Perhaps the biggest takeaway from his post is that you should be thinking of your projects as a whole, rather than as individual models. [Uri] recalls his early attempts at designing mechanisms: designing each component individually, printing it out, and only then finding out if it fits together with the other pieces. This method of trial and error is probably familiar to anyone who’s designed their own 3D printed parts — but it’s slow and wastes materials. The alternative, as he explains it, is to design all of the pieces at the same time and “assemble” them virtually. This will allow you to check clearances and fitment without dedicating the time and materials to test it in the real world.

In fact, as [Uri] explains, you’re better off spending your time bringing real-world parts into OpenSCAD. By carefully measuring the hardware components you want to interact with (servos, gears, switches, etc), you can create facsimiles of them to use as a reference in your OpenSCAD project. As time goes on, you can build up your own library of drop-in reference models which will accelerate future designs.

He also spends a little time talking about something that doesn’t seem to be terribly well known even among the OpenSCAD converts: you don’t have to use the built-in editor if you don’t want to.
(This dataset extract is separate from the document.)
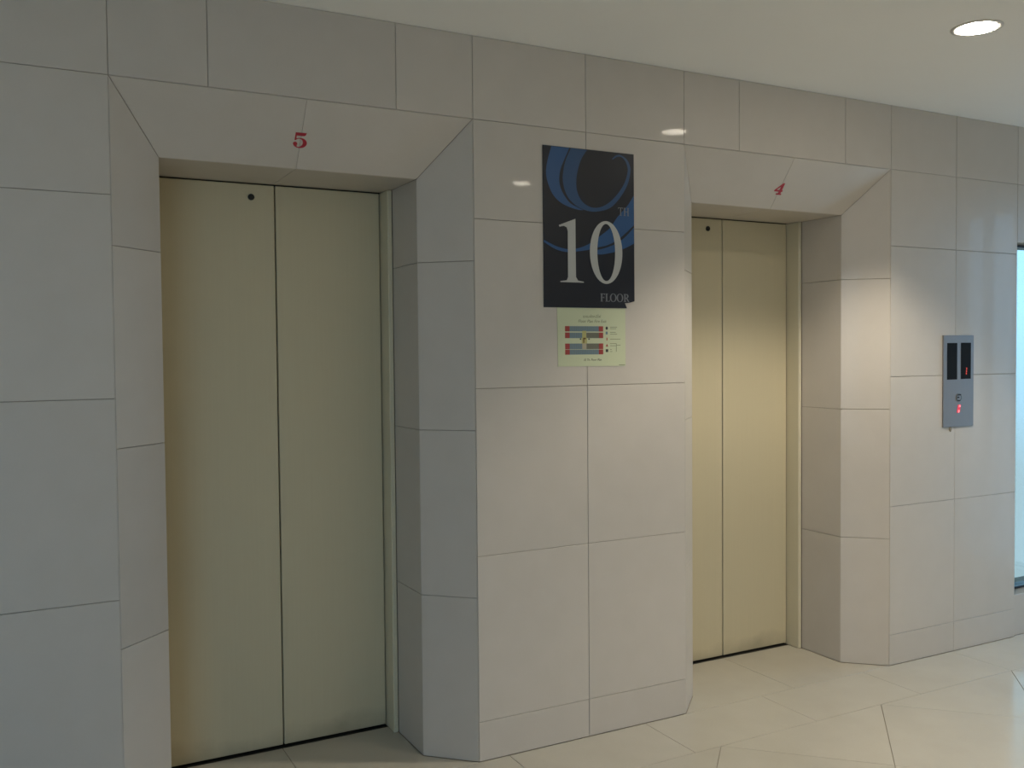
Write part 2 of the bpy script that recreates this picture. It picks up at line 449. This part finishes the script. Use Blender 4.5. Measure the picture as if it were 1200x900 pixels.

Since OpenSCAD source code files are plain text, you can write them in whatever editor you like. The OpenSCAD model viewer even has an option specifically for this scenario, which will cause it to update the rendered preview as soon as it detects the source has been updated. For [Uri] this means he can create his designs in Visual Studio Code with a constantly updating preview in another window.

If you’re looking for examples of what the parametric capabilities of OpenSCAD can do for you, we’ve got no shortage of excellent examples. From creating customized computer cases to saving time by using mathematically derived components. Our very own [Elliot Williams] even has a write up about that most glorious of OpenSCAD commands: hull().